El 10 de marzo de 2023, el ministro chino de Asuntos Exteriores, Wang Yi, anunció en Pekín el restablecimiento de relaciones diplomáticas entre Irán y Arabia Saudí, los dos principales rivales del mundo islámico, tras siete años de interrupción. Interpretado como señal de una pérdida de influencia norteamericana, para no pocos observadores el anuncio representaba por tanto un cambio sustancial en el equilibrio estratégico de Oriente Próximo. Pero fue una conclusión precipitada, como se demostraría sólo unos meses más tarde tras estallar la guerra entre Israel y Hamás. Sin condenar las acciones de la organización terrorista (y erosionando en consecuencia su relación con Tel Aviv), Pekín optó por no implicarse de modo directo en un conflicto que confirmó a Estados Unidos como la única gran potencia con la capacidad diplomática y militar para intentar contenerlo.
La guerra reveló, en efecto, los límites de lo que puede esperarse de China con respecto a la seguridad regional. Sin embargo, aun careciendo de capacidades de proyección de poder comparables a las norteamericanas, las ambiciones globales de la República Popular exigían algún tipo de intervención. La respuesta consistió en mediar entre las facciones palestinas, lo que se ha hecho en dos fases sucesivas: tras las conversaciones mantenidas en la capital china en abril, interrumpidas por las dificultades para llegar a un consenso, una segunda ronda concluyó con la declaración de unidad firmada en Pekín por 14 grupos (Fatah y Hamás incluidos) el pasado 23 de julio. Aunque nadie espera que el acuerdo vaya a poner fin a las divisiones internas en la batalla por el control político de Gaza y Cisjordania, y tampoco contempla el texto medidas ejecutables a corto plazo, los líderes palestinos han querido respetar los esfuerzos de China como anfitrión, otorgándole un papel significativo en la diplomacia de Oriente Próximo.
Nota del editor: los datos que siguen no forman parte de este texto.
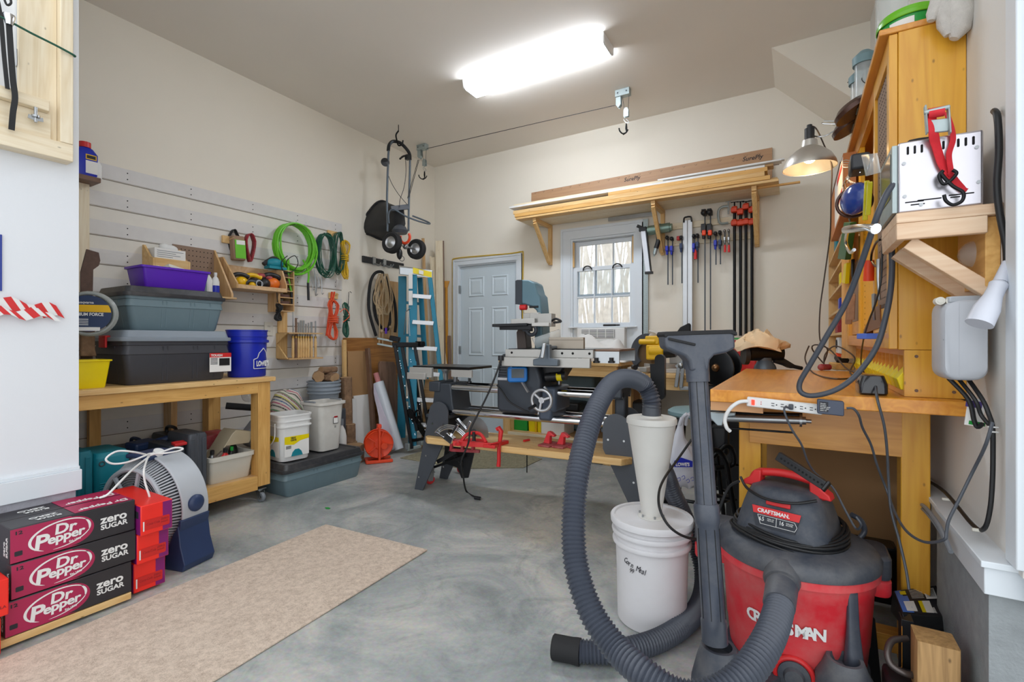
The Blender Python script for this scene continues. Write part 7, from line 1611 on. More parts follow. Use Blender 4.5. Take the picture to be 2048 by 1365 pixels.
# ================================================================== varnished bench on the right
WX0_,WX1_,WY0,WY1,WT=-.273,XR-.012,1.90,3.40,.967
t=thing('varnished_bench','thick orange varnished workbench along the right wall','workbench',(.09,2.6,0))
b=B(); b.box((WX0_,WY0,WT-.045),(WX1_,WY1,WT)); part('bench_top',b,M['orange'],t,bevel=.003)
b=B(); b.box((WX0_+.0,WY0+.012,WT-.078),(-.10,WY0+.10,WT-.0455)); part('end_block',b,wood('pale_endgrain','#d9a878','#c58f60','x',knots=False),t)
b=B(); b.box((-.16,2.13,.74),(.32,2.155,WT-.046)); part('end_apron',b,M['orangex'],t,bevel=.002)
b=B(); b.box((-.195,2.245,.74),(-.17,3.275,WT-.046)); part('side_apron',b,M['orange'],t)
for x,y in((-.20,2.16),(.315,2.13),(-.20,3.28),(.315,3.28)):
    b=B(); b.box((x,y,.0005),(x+.08,y+.08,WT-.046)); part('leg',b,M['cab'],t,bevel=.004)
b=B(); b.box((-.12,2.60,.10),(.40,2.62,WT-.06)); part('back_panel',b,M['hardb'],t)
b=B(); b.box((-.19,2.06,.085),(.385,2.128,.145)); part('lower_stretcher',b,M['orangex'],t,bevel=.003)
# front vise
t=thing('bench_vise','grey quick release vise screw under the bench end','vise',(-.2,2.0,WT-.1))
b=B(); b.cyl(at(1405,835,Y=2.0),at(1612,842,Y=2.0),.014,n=20); part('screw_tube',b,M['steel'],t)
b=B(); b.cyl(at(1405,826,Y=2.03),at(1605,832,Y=2.03),.010,n=16); part('guide_rod',b,M['bmetal'],t)
b=B(); b.cyl(at(1405,853,Y=2.03),at(1590,866,Y=2.03),.004,n=10); part('lower_rod',b,M['bmetal'],t)
b=B(); q=at(1603,842,Y=2.0); b.cyl(q-Vector((.006,0,0)),q+Vector((.002,0,0)),.022,n=20); b.cyl(q,q+Vector((.03,0,0)),.007); part('end_plate',b,M['steel'],t)
b=B(); p0=at(1390,829,Y=1.97); b.prism([(at(a,c_,Y=1.97).x-p0.x,at(a,c_,Y=1.97).z-p0.z)for a,c_ in((1380,826),(1470,826),(1470,832),(1448,834),(1444,852),(1435,852),(1420,836),(1380,838))][::-1],p0,(1,0,0),(0,0,1),(0,.03,0)); part('casting',b,mat('painted_casting','#a9b6bb',.4,.2),t,bevel=.003)
# white hook clamp / curved cable of the strip
b=B(); b.tube([at(1496,803,Y=1.86),at(1478,805,Y=1.85),at(1460,818,Y=1.84),at(1450,838,Y=1.84),at(1453,855,Y=1.84),at(1460,863,Y=1.85)],.0065,10,k=6)
sc_c=b
# power strip
p0=at(1494,803,Y=1.875); p1=at(1645,820,Y=1.875)
t=thing('power_strip','white six socket power strip fixed to the end of the orange bench','power strip',p0)
d=(p1-p0).normalized(); up_=Vector((0,0,1)); 
b=B(); b.beam(p0,p1,.024,.033,(0,0,1)); part('body',b,M['white'],t,bevel=.004)
n_=Vector((0,-1,0)); L_=(p1-p0).length
def onstrip(f_,dz=0,off=.0125):return p0+d*(L_*f_)+Vector((0,-off,dz))
b=B(); b.prism(rrect(.010,.018,.001),onstrip(.09),d,(0,0,1),n_*.003); part('rocker_switch',b,mat('lit_red_switch','#c8281c',.3,emit='#ff3a20',es=.6),t)
b=B(); b.prism(rrect(.014,.024,.001),onstrip(.09,0,.0122),d,(0,0,1),n_*.001)
for i in range(6):
    f_=.36+.125*i
    b=B()
    for dz in(.004,-.004):b.prism(rrect(.009,.0022,.0003),onstrip(f_,dz,.0122),d,(0,0,1),n_*.001)
    b.cyl(onstrip(f_+.05,0,.012),onstrip(f_+.05,0,.0132),.0022,n=8); part('socket',b,M['ink'],t)
b=B()
for dz in(.004,-.003):b.cyl(onstrip(.2,dz,.012),onstrip(.2,dz,.0132),.0016,n=8)
part('indicator_lights',b,M['red'],t)
part('supply_cable',sc_c,M['white'],t)
# plug and cord from the strip
q=onstrip(.60,0,.02); t=thing('plugged_cord','grey cord plugged into the middle of the power strip','cord',q)
b=B(); b.boxc(q,(.014,.016,.018)); part('plug',b,M['dgrey'],t,bevel=.003)
b=B(); b.tube([q+Vector((0,-.008,-.005)),at(1570,815,Y=1.83),at(1570,828,Y=1.82),at(1584,860,Y=1.83),at(1603,890,Y=1.86),at(1616,925,Y=1.90),at(1632,948,Y=1.93),at(1665,975,Y=1.93),at(1690,1020,Y=1.9),at(1712,1058,Y=1.88),at(1722,1050,Y=1.84),at(1712,1034,Y=1.84)],.0035,8,k=6); part('lead',b,M['dgrey'],t)
# power adapter
q=at(1660,814,Y=1.855); t=thing('power_adapter','black power adapter hanging from the right end of the power strip','adapter',q)
b=B(); dd=(at(1690,817,Y=1.855)-at(1630,811,Y=1.855)).normalized(); b.prism(rrect(.072,.046,.005),q+Vector((0,.0,0)),dd,(0,0,1),Vector((0,-.028,0))); part('case',b,mat('slate_plastic','#42495a',.45),t,bevel=.003)
b=B(); b.prism(rrect(.024,.032,.001),q+Vector((-.018,-.0285,.002)),dd,(0,0,1),(0,-.0006,0)); part('print_panel',b,M['ink'],t)
for i,s_ in enumerate(('Wonder','CLASS 2','POWER UNIT','INPUT 120V','60Hz 12V')):text(s_,.0045,q+Vector((-.028,-.0295,.011-.0055*i)),dd,(0,0,1),M['white'],t,bold=.01)
b=B(); b.tube([at(1693,817,Y=1.85),at(1707,818,Y=1.85),at(1718,832,Y=1.86),at(1725,856,Y=1.9),at(1742,890,Y=1.95),at(1754,930,Y=1.98),at(1775,985,Y=2.0),at(1792,1030,Y=1.9),at(1815,1065,Y=1.80),at(1850,1085,Y=1.72),at(1888,1080,Y=1.66),at(1893,1065,Y=1.66),at(1898,1040,Y=1.66),at(1918,1000,Y=1.66),at(1945,945,Y=1.66),at(1965,905,Y=1.62),at(1975,880,Y=1.60),at(1985,845,Y=1.60)],.0038,8,k=6); part('lead',b,M['dgrey'],t)
# battery charger block
q0=at(1745,770,Y=1.99); t=thing('charger_block','glossy black charger block on the right end of the orange bench','charger',(q0.x,2.03,WT+.0005))
T_=Matrix.Translation((q0.x,2.03,WT+.0005)); b=B(); rbox(b,[(.072,.13,0),(.078,.14,.006),(.078,.14,.035),(.062,.12,.062),(.058,.11,.064)],.012,M=T_); part('body',b,mat('gloss_black','#1a1b20',.2,coat=.5),t)
b=B(); b.tube([(q0.x+.005,1.955,WT+.03),at(1755,800,Y=1.88),at(1768,850,Y=1.89),at(1774,900,Y=1.92),at(1777,960,Y=1.95),at(1782,1020,Y=1.95),at(1798,1080,Y=1.93),at(1812,1140,Y=1.90),at(1818,1180,Y=1.88)],.004,8,k=6); part('lead',b,M['dgrey'],t)
# bench grinder wrapped in paper
q=at(1530,738,Z=WT); t=thing('bench_grinder','grey bench grinder topped by a crumpled brown paper sheet','grinder',(q.x,q.y,WT+.0005))
g=Vector((q.x,q.y,WT)); b=B(); b.lathe([(.065,.0005),(.06,.02),(.04,.05),(.045,.07)],g,24); part('pedestal',b,M['castm'],t)
b=B(); b.cyl(g+Vector((-.09,-.04,.10)),g+Vector((.09,.04,.10)),.05,n=24); part('motor',b,M['bmetal'],t)
b=B(); b.cyl(g+Vector((-.12,-.05,.085)),g+Vector((-.095,-.04,.085)),.06,n=24); part('wheel_guard',b,M['black'],t); b=B(); b.tube([g+Vector((.05,0,.05)),g+Vector((.14,.06,.02)),g+Vector((.20,.1,.004))],.012,8,k=4); b.prism([(0,0),(.16,-.10),(.10,-.10),(0,-.05)],g+Vector((.05,.0,.105)),(.9,.4,0),(0,0,1),(-.02,.05,0)); part('spark_shield',b,M['black'],t)
random.seed(31); b=B(); rings=[]
for i in range(8):
    u=i/7; rad=.13*math.cos(u*1.35)+.01
    rings.append([g+Vector((-.03+rad*1.0*math.cos(a)*(1+.16*math.sin(a*5+i*1.7)+.1*math.sin(a*9+i)),rad*.8*math.sin(a)*(1+.12*math.cos(a*4+i)),.125+.11*u+.018*math.sin(a*3+i)))for a in[2*PI*j/36 for j in range(36)]])
b.loft(rings); solo('crumpled_paper','crumpled brown and white paper sheet on top of the grinder','paper',b,M['brownp'],sharp=25)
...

Pekín no participa en los esfuerzos dirigidos por Estados Unidos para lograr un cese el fuego en Gaza. Pero al albergar las conversaciones entre los palestinos (una posibilidad vetada a Washington), China se presenta como actor alternativo de referencia, maximizando su reputación en el mundo emergente. Es su juego diplomático de los últimos tiempos cuando de conflictos internacionales se trata: mientras—con el mínimo coste y sin correr ningún riesgo—promueve sus intereses y su proyección internacional, desafía la posición de Estados Unidos y de sus aliados
occidentales. La motivación estratégica final sería la de organizar una conferencia internacional de paz sobre Oriente Próximo bajo los auspicios de la ONU que se pronuncie sobre el establecimiento de un Estado palestino independiente.
Como garante (simbólico al menos) de la unidad entre los palestinos, Pekín consigue así un segundo triunfo diplomático, tras la normalización de relaciones entre Arabia Saudí e Irán, sin que haya habido participación norteamericana ni europea. La República Popular subraya de este modo el contraste entre sus labores de intermediación y la posición proisraelí de Washington, propiciando una percepción externa como potencia neutral y comprometida con la paz. Se impone por ello la conclusión de que, más que promover la unidad palestina (ha sido un facilitador más que un mediador), Pekín apuesta en realidad por tener un papel relevante en la reconfiguración futura de la región, y lo hace alineándose con los gobiernos árabes, para los que un pacto entre los palestinos es esencial para lograr la estabilidad de Oriente Próximo. Naturalmente, también espera que sus empresas participen en la reconstrucción de las infraestructuras de Gaza una vez que concluya la guerra.